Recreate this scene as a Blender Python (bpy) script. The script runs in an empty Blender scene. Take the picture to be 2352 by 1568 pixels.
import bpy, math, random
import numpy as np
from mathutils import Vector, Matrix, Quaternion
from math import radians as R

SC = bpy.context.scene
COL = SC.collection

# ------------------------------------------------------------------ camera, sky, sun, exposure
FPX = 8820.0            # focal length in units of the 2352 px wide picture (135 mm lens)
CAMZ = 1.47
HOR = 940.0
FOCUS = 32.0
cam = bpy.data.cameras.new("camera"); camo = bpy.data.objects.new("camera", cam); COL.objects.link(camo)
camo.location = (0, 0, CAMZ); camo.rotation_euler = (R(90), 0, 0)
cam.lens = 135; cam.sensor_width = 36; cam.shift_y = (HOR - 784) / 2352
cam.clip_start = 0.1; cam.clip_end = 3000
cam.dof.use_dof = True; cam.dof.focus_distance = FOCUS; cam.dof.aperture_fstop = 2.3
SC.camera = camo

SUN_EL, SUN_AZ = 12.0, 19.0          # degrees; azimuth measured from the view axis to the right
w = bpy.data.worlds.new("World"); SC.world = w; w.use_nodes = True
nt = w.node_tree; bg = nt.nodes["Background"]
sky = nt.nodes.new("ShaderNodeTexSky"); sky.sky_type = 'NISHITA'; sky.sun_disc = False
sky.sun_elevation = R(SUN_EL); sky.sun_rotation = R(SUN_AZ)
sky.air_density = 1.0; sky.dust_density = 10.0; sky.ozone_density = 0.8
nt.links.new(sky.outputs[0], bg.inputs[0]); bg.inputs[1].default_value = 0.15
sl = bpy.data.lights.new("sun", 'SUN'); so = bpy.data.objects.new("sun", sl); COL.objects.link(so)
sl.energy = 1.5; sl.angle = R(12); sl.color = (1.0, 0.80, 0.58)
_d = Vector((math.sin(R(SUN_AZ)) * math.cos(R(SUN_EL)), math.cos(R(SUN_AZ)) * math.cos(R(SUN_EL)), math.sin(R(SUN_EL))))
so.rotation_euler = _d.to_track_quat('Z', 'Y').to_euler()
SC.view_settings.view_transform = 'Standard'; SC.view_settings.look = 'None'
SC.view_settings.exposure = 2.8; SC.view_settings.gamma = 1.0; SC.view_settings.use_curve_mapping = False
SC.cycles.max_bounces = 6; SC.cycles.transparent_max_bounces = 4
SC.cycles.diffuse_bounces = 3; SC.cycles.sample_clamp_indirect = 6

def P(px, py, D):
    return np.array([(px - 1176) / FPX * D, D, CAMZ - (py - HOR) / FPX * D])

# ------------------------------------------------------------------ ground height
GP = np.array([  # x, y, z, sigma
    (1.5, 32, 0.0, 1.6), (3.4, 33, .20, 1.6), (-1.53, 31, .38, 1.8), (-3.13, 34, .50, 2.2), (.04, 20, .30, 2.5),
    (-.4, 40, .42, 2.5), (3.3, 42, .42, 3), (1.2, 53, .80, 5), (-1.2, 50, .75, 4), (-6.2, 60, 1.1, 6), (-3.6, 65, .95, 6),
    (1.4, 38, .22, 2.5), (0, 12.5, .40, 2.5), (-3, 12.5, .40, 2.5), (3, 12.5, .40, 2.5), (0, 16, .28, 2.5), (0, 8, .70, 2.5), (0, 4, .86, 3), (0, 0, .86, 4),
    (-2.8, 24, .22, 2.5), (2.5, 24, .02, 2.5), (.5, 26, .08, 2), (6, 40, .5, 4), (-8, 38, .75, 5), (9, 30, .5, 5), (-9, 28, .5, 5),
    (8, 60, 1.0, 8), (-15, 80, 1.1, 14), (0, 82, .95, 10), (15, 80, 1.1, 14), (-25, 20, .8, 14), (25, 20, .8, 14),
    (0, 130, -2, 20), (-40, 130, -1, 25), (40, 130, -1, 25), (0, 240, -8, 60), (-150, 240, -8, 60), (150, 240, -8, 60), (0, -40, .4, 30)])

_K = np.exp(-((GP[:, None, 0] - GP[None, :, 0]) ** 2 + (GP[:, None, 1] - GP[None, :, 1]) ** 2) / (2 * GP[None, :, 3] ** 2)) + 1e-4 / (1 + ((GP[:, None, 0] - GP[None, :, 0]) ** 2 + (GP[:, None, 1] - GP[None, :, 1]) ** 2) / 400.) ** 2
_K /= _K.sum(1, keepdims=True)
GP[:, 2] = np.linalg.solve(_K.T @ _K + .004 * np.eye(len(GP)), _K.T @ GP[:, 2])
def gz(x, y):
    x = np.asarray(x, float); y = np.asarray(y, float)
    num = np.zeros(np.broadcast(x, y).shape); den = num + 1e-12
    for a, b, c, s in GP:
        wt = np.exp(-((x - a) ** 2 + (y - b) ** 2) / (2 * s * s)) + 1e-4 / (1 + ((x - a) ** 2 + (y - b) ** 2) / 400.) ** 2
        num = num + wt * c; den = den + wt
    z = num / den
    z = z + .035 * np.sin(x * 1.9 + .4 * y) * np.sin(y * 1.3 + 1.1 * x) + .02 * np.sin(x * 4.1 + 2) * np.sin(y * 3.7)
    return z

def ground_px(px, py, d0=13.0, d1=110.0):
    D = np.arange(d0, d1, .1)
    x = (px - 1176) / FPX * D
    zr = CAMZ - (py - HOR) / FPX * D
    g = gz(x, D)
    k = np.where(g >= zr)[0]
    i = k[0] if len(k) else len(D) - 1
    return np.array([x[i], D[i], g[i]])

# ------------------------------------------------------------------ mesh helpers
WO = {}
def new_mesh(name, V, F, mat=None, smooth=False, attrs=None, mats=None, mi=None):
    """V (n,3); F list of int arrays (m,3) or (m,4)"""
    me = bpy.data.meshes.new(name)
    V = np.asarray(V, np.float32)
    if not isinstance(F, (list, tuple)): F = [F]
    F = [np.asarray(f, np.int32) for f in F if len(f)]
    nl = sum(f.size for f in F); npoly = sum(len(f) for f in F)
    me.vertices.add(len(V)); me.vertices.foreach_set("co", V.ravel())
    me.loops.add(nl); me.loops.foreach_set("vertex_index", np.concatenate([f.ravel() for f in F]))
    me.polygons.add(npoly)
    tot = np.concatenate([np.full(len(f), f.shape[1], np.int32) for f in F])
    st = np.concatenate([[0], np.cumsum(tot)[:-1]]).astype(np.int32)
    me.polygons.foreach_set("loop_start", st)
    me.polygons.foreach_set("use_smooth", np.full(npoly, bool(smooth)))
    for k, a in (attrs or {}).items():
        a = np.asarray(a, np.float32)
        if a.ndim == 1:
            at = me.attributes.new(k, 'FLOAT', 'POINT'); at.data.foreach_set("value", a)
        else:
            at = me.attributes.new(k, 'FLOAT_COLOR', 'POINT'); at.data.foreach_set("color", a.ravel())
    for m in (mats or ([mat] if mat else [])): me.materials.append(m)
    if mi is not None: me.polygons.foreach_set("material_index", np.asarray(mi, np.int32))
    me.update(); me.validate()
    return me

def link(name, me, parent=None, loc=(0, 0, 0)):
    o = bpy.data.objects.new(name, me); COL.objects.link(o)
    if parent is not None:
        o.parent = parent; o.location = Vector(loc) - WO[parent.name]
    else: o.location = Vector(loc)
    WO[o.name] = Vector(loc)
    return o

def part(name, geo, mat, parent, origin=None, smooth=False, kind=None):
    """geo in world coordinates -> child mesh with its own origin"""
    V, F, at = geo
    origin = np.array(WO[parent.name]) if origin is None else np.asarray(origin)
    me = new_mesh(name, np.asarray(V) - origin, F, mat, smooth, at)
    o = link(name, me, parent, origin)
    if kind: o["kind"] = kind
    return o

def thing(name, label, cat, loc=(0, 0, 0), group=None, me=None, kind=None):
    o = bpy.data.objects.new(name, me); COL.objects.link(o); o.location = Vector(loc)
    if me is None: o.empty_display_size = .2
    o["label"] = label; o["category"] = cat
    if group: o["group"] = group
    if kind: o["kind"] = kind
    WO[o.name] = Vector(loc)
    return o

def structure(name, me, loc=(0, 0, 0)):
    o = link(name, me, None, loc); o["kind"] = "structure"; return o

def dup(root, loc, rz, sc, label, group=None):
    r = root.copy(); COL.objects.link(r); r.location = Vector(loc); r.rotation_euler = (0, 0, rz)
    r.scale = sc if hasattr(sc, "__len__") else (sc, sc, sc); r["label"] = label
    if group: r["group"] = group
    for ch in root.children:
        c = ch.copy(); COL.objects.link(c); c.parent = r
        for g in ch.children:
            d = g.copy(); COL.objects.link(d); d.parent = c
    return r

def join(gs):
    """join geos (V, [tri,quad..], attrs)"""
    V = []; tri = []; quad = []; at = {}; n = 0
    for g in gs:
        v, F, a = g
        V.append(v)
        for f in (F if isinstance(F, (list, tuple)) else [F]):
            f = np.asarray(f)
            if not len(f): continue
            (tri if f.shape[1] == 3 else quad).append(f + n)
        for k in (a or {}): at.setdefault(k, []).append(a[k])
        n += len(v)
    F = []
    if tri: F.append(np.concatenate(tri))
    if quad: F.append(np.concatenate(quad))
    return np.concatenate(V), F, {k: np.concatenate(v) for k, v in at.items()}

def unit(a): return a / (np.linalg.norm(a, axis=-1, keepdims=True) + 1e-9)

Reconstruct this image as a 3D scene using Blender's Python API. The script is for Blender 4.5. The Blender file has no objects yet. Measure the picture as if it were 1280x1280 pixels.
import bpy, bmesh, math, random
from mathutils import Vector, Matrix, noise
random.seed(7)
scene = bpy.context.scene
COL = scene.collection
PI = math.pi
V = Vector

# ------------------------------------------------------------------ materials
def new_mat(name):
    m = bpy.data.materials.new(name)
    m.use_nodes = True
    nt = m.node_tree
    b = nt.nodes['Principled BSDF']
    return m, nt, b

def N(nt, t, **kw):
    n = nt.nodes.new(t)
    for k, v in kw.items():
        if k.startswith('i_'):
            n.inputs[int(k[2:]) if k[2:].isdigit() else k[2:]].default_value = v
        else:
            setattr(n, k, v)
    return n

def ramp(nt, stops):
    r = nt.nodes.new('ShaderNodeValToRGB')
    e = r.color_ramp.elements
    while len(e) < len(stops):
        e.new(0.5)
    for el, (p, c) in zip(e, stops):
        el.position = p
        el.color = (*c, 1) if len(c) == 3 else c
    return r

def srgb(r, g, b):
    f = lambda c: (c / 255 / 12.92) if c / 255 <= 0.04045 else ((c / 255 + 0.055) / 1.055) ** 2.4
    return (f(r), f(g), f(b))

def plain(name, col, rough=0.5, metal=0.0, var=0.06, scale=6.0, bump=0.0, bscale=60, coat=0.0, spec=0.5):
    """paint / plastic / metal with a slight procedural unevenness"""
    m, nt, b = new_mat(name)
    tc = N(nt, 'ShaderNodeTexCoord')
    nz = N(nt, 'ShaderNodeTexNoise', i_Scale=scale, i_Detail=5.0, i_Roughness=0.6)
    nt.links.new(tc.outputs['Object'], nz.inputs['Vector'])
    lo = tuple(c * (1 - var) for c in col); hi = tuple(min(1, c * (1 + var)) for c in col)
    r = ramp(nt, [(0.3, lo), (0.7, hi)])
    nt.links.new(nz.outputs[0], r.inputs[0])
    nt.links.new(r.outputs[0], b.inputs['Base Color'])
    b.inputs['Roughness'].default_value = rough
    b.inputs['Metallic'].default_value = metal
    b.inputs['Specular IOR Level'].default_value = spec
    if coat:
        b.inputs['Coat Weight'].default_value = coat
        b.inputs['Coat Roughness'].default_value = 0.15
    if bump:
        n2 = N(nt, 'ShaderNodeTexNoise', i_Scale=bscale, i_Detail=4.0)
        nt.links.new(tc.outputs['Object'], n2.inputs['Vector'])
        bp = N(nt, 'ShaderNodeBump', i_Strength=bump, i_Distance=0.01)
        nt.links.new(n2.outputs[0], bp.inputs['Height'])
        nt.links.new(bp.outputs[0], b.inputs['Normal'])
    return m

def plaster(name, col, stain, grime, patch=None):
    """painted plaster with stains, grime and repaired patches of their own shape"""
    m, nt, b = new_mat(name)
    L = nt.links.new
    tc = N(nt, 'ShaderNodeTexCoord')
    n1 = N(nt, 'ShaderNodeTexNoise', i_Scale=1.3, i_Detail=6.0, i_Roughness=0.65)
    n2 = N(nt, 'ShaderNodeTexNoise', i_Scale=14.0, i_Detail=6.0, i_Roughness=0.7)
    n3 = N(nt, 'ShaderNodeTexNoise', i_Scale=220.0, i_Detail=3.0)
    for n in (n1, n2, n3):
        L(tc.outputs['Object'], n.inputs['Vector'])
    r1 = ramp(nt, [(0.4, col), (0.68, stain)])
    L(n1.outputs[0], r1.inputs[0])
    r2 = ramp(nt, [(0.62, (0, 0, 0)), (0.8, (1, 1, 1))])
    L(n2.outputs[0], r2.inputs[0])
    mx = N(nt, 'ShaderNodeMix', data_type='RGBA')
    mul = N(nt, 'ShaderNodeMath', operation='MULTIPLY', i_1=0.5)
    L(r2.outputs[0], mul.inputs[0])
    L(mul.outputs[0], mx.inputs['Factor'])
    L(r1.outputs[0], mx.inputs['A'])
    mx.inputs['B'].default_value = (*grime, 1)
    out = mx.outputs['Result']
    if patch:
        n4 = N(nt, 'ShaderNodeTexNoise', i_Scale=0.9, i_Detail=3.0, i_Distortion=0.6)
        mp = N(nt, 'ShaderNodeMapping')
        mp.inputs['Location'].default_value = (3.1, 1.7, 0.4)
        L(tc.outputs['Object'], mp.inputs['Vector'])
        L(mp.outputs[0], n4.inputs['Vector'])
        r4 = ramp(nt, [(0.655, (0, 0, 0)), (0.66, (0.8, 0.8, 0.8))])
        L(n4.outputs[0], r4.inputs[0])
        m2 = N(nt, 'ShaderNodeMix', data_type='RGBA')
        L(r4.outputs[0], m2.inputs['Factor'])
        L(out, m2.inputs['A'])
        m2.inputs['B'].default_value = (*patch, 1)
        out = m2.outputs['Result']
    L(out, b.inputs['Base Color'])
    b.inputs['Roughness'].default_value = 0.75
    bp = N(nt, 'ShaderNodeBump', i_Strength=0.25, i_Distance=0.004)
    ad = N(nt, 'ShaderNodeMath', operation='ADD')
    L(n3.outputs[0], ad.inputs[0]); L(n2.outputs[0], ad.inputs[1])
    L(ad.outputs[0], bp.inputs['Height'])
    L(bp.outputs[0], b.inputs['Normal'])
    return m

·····

**WHAT YOU SHOULD DO**
Only the lines from the first line of the material above through the line that contains "COL = SC.collection" should be quoted, each one exactly.

**SOLUTION TO THE EXERCISE**
Recreate this scene as a Blender Python (bpy) script. The script runs in an empty Blender scene. Take the picture to be 2352 by 1568 pixels.
import bpy, math, random
import numpy as np
from mathutils import Vector, Matrix, Quaternion
from math import radians as R

SC = bpy.context.scene
COL = SC.collection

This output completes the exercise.